Bitcoin’s Boom, Bubble and Bust Breakdown: How the Top Crypto Asset’s First Decade in the Game Went?


With the 10th anniversary of the first Bitcoin transaction looming just around the corner, the global effects and the cryptocurrencies that have been created since are still a part of a market teeming with uncertainty.

Creator of the Bitcoin, Satoshi Nakamoto, sent 10 of his creation to US software engineer, Hal Finney (some believe that the two are actually the same person). Then worthless, two years would pass before the first purchase via bitcoin was made in Jacksonville, Florida by Laszlo Hanyecz for a couple of pizzas at the now laughable price of 10,000 BTC (that price had skyrocketed 900% when it rose in worth per coin from $.008 to $.08. Some believe that Satoshi Nakamoto is the same person as Hal Finney).

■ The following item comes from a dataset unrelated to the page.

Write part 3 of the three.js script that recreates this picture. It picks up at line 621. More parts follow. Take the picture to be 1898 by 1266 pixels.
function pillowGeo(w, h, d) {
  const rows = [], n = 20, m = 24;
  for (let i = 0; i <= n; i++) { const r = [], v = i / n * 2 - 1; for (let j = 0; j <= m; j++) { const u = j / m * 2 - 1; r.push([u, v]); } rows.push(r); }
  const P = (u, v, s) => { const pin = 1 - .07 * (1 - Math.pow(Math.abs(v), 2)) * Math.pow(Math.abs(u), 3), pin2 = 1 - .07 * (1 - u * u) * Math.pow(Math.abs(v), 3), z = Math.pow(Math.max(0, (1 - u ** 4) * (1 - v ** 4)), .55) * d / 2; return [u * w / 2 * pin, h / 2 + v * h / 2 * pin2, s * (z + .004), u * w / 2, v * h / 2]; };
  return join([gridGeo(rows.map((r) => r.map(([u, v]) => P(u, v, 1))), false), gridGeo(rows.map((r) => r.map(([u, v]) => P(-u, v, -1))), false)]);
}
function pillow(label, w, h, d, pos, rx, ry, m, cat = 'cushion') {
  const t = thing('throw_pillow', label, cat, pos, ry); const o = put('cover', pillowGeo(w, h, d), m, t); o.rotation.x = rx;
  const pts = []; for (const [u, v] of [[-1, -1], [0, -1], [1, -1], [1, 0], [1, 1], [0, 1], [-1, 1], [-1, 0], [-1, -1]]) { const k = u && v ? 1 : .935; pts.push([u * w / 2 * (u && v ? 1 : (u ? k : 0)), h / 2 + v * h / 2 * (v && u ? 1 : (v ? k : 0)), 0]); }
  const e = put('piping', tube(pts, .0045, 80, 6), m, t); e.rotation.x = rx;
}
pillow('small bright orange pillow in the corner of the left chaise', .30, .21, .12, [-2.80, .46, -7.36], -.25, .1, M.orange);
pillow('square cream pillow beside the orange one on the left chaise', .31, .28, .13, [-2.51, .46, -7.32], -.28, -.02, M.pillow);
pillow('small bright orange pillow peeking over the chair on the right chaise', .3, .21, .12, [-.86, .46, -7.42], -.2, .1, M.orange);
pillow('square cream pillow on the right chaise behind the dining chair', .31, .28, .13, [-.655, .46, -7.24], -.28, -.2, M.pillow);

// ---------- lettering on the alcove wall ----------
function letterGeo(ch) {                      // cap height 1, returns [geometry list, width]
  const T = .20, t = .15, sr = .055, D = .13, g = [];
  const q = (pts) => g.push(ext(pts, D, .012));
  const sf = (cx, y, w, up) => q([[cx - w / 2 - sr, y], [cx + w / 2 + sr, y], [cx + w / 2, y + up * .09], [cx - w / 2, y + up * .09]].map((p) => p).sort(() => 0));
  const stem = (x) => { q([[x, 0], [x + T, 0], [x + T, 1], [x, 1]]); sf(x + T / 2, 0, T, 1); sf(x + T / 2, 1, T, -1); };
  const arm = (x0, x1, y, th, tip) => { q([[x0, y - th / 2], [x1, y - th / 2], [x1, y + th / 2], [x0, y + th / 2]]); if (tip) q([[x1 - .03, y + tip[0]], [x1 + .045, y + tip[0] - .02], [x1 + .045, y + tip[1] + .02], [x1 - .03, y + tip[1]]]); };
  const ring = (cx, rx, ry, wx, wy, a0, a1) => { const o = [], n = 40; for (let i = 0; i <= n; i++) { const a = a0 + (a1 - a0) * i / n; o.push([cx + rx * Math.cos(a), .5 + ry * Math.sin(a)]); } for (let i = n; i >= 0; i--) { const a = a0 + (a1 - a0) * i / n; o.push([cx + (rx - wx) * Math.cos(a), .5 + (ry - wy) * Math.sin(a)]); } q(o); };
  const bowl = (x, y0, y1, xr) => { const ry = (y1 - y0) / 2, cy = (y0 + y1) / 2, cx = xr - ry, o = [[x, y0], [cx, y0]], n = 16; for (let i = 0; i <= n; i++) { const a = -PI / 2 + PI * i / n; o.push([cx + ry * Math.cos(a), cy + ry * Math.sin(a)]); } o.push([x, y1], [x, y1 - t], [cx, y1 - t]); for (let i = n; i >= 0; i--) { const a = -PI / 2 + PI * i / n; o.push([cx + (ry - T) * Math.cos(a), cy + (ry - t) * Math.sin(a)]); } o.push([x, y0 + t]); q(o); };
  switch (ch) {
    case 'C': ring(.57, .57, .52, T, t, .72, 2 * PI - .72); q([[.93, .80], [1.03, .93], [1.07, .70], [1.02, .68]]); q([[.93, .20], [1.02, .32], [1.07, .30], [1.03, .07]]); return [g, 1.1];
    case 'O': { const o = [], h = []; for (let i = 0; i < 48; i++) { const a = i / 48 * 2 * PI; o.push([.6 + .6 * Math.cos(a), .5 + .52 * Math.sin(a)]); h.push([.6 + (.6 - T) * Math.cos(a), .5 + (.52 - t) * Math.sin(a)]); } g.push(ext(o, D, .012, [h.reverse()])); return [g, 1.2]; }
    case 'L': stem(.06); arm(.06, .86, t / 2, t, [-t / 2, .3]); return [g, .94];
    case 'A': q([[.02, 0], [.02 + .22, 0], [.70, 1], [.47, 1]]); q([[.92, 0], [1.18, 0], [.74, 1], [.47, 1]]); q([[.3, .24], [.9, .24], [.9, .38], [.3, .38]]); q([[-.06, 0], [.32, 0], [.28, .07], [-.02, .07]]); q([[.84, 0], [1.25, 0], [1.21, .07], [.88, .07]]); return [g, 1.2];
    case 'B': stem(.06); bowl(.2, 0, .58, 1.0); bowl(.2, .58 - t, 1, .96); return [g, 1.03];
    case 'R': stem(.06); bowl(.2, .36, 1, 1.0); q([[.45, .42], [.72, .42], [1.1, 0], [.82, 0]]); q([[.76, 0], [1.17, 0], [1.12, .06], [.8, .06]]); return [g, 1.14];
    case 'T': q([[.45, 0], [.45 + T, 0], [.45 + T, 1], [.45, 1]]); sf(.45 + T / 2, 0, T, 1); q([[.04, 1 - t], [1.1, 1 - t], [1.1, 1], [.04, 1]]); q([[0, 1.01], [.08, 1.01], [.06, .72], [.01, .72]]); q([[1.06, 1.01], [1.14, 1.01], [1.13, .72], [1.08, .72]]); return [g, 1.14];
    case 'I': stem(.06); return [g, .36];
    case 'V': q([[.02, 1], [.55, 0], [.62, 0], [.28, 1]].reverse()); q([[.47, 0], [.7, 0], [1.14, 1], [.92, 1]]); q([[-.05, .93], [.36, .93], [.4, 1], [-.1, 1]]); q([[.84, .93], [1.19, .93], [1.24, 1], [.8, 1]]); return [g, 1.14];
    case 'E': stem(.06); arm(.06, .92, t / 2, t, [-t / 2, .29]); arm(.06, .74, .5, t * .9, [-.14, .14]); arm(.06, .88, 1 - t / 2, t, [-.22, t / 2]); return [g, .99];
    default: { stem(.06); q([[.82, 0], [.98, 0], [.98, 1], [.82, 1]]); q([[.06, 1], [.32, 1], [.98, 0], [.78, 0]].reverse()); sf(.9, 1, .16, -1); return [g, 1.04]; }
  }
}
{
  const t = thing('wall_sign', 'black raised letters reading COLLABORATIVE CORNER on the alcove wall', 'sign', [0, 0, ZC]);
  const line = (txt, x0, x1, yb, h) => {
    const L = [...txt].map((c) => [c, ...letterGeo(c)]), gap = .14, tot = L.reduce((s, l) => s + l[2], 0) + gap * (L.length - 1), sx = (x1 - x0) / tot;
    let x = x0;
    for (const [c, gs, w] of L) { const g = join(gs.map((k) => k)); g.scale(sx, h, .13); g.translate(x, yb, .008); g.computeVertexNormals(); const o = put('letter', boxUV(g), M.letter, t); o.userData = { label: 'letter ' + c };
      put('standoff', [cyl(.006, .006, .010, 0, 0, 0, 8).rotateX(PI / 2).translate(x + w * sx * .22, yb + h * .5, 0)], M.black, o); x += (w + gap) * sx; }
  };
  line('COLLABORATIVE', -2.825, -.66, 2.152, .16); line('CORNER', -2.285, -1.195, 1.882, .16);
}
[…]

The financial crisis of 2008 saw the resurgence of a lack of trust with governments, central banks, and banking systems, as well as financial institutions and with it, the idea of cryptocurrency was birthed into reality with the invention of the first Bitcoin. With a rallying cry of being anti-establishment, this peer-to-peer digital currency has an impassioned set of true believers (sometimes named anarchists and even argued as peaceful anarchy) who expect it to undermine governments and erase borders the world over.

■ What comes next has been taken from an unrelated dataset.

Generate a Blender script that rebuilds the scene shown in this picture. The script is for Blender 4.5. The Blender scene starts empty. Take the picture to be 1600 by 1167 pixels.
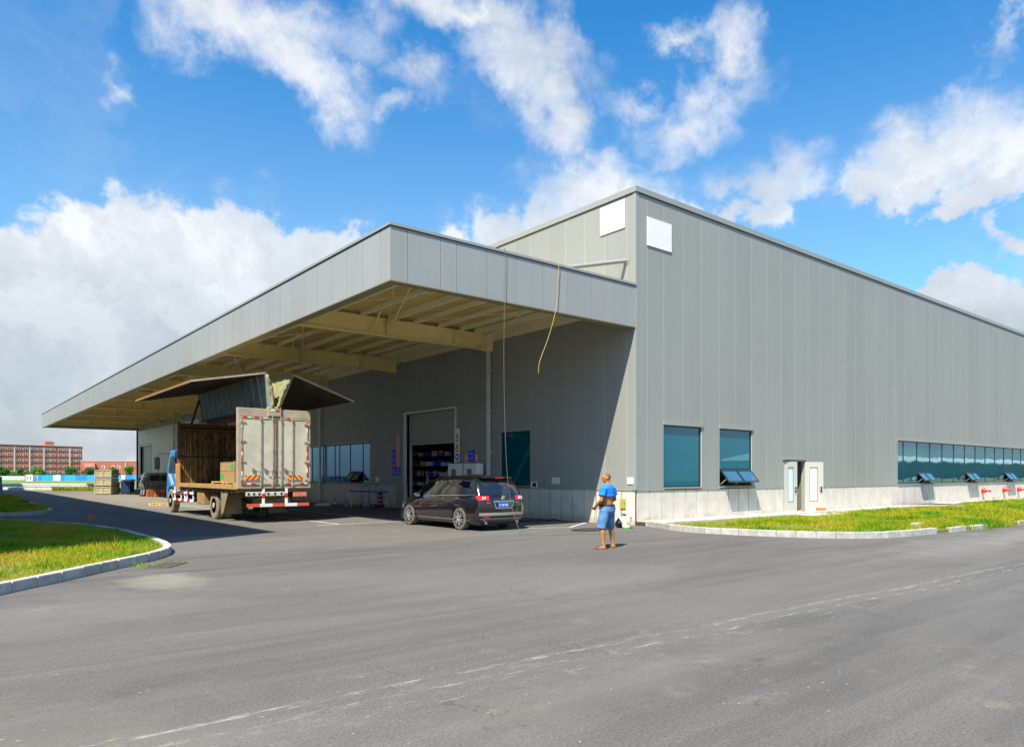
import bpy, bmesh, math, random
import numpy as np
from mathutils import Vector, Matrix
R = math.radians
random.seed(7)
rng = np.random.default_rng(11)
scn = bpy.context.scene
COL = scn.collection

# ------------------------------------------------------------------ camera, sky, sun, exposure
YAW = R(39.0)
cam_d = bpy.data.cameras.new('camera')
cam = bpy.data.objects.new('camera', cam_d)
COL.objects.link(cam)
cam.location = (-18.116, -15.852, 1.7)
cam.rotation_euler = (R(90), 0, -YAW)
cam_d.sensor_width = 36
cam_d.lens = 25.175
cam_d.shift_y = 0.0982
cam_d.clip_end = 6000
scn.camera = cam

SUN_TRAVEL = Vector((.64, .335, -1.0)).normalized()
sun_d = bpy.data.lights.new('sun', 'SUN')
sun_d.energy = 3.45
sun_d.angle = R(.53)
sun_d.color = (1.0, .915, .775)
sun = bpy.data.objects.new('sun', sun_d)
COL.objects.link(sun)
sun.rotation_euler = SUN_TRAVEL.to_track_quat('-Z', 'Y').to_euler()
SUN_EL = math.asin(-SUN_TRAVEL.z)
SUN_ROT = math.atan2(-SUN_TRAVEL.x, -SUN_TRAVEL.y)

scn.view_settings.view_transform = 'Standard'
scn.view_settings.look = 'None'
scn.view_settings.gamma = 1.0
scn.view_settings.use_curve_mapping = False
scn.view_settings.exposure = 1.4

world = bpy.data.worlds.new('World')
scn.world = world
world.use_nodes = True
WN, WL = world.node_tree.nodes, world.node_tree.links
WN.clear()


class NT:
    """tiny expression builder for node trees"""
    def __init__(self, nodes, links):
        self.n, self.l = nodes, links

    def put(self, sock, v):
        if v is None:
            return
        if isinstance(v, bpy.types.NodeSocket):
            self.l.new(v, sock)
        else:
            if isinstance(v, (tuple, list)) and len(v) == 3 and sock.type == 'RGBA':
                v = (*v, 1)
            sock.default_value = v

    def math(self, op, a, b=None, c=None, clamp=False):
        m = self.n.new('ShaderNodeMath'); m.operation = op; m.use_clamp = clamp
        self.put(m.inputs[0], a); self.put(m.inputs[1], b); self.put(m.inputs[2], c)
        return m.outputs[0]

    def vmath(self, op, a, b=None, scale=None):
        m = self.n.new('ShaderNodeVectorMath'); m.operation = op
        self.put(m.inputs[0], a); self.put(m.inputs[1], b)
        if scale is not None:
            self.put(m.inputs['Scale'], scale)
        return m.outputs['Value'] if op in ('DOT_PRODUCT', 'LENGTH', 'DISTANCE') else m.outputs[0]

    def noise(self, vec, scale, detail=4, rough=.55, dist=0, color=False):
        m = self.n.new('ShaderNodeTexNoise')
        self.put(m.inputs['Vector'], vec); m.inputs['Scale'].default_value = scale
        m.inputs['Detail'].default_value = detail; m.inputs['Roughness'].default_value = rough
        m.inputs['Distortion'].default_value = dist
        return m.outputs['Color'] if color else m.outputs['Fac']

    def maprange(self, v, a, b, c=0, d=1, smooth=False):
        m = self.n.new('ShaderNodeMapRange'); m.interpolation_type = 'SMOOTHSTEP' if smooth else 'LINEAR'
        self.put(m.inputs[0], v)
        for i, q in enumerate((a, b, c, d)):
            self.put(m.inputs[i + 1], q)
        return m.outputs[0]

    def mix(self, f, a, b, mode='MIX'):
        m = self.n.new('ShaderNodeMix'); m.data_type = 'RGBA'; m.blend_type = mode
        self.put(m.inputs[0], f); self.put(m.inputs[6], a); self.put(m.inputs[7], b)
        return m.outputs[2]

    def comb(self, x, y, z):
        m = self.n.new('ShaderNodeCombineXYZ')
        self.put(m.inputs[0], x); self.put(m.inputs[1], y); self.put(m.inputs[2], z)
        return m.outputs[0]

    def sep(self, v):
        m = self.n.new('ShaderNodeSeparateXYZ'); self.put(m.inputs[0], v)
        return m.outputs

    def ramp(self, f, stops, interp='LINEAR'):
        m = self.n.new('ShaderNodeValToRGB'); self.put(m.inputs[0], f)
        cr = m.color_ramp; cr.interpolation = interp
        while len(cr.elements) < len(stops):
            cr.elements.new(.5)
        for e, (p, c) in zip(cr.elements, stops):
            e.position = p; e.color = (*c, 1)
        return m.outputs[0]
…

As a mostly untraceable currency source, it kicked off in the beginning with illegal dealings on the dark web- particularly on the since shut down and infamous Silk Road. This is still a problem the world of cryptocurrency is combating and each new press release on the matter serves as a reason for negative viewings on Bitcoin and other cryptos with the general public.

Combine that with the rise in crypto hacking (a subset of hackers bent solely on hacking into marketplaces that hold cryptocurrencies and personal holders of it to steal coins) and the hacking of major firms and governments that are then held ransom for digital coin, bad press is not in short supply for the emerging market.

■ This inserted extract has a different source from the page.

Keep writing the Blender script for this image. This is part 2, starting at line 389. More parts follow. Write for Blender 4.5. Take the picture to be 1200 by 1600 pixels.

2017 saw a soar in digital currency values the world over after it’s concept became mainstream, with Bitcoin rising to a high value of $US19,535 mid-December of that year. BTC became nearly half the value of all cryptocurrencies at a total valuation of $US327 billion.

But this boom saw a steep decline in 2018, the year finishing off at just 20% of its highest value ($US3829) with current trades this year at about 4k, leading some to believe the boom may have only been a bubble ready to bust.

It is thought that 20017 and 2018 points to a theorized flaw in the vision and future of crypto- the lack of an accepted medium of exchange. There are, of course, some exceptions to this; a few digital currency exchange ATMs and scattered retailers (mostly online) that will accept the currency as payment.

Further crippling this mediums attempts at being taken seriously in markets worldwide is its volatility in value. Bitcoin rose 6.4% in 30 minutes just this week, with a single transaction of $10 million being the most likely culprit. These surges and dips in value scare some potential investors and, more importantly, it serves as the leading reason more companies cannot afford to accept the currency as payment.

For this reason, they have earned the name “digital assets” because they are not currently behaving the way a currency would.

With repeated failures at establishing a trading platform by Wall Street investment banks and a volatile market, it has become the playground of hedge funds and retails punters rather than the preferred mainstream digital asset and, for the more extreme believers, an eventual replacement for all physical currency.

The most glaring issue of the ultimate dream is to become mainstream would require regulators for protections and to prevent illegal transactions, ensuring its stability but ending the original intention of staying outside of government control. The irony of becoming popular would be to make it bank-issued and heavy regulated as any physical money is.

The legacy of digital assets so far appears to be in the technology that records their transactions via peer-to-peer review rather than the currency itself. Distributed ledger technology (known as blockchain) has growing applications, with ASX and Australian banks already paving the way for experimentation on the use of blockchain for international transactions and other systems.

Blockchain links all participants with a view of chain of information about each transaction they all make in real-time with a skew of relevancy towards the individual. These distributed ledgers update in real time, recording each transaction and allowing for the verification from its users on what happened when, rather than trusting a third party to tell them.

Within these ledgers exists a potential to save enormous amounts of time and money, rather than using people and expensive programs for extensive record keeping, while entirely eliminating the risk of inaccuracy and it allows equal rights to information between users and the source.

No one knows what the future of cryptocurrency holds, but the code Satoshi Nakamoto wrote for his Bitcoin a decade ago may prove to leave a mark he had not anticipated on technology and especially our world, a code whose applications are just barely being thought of.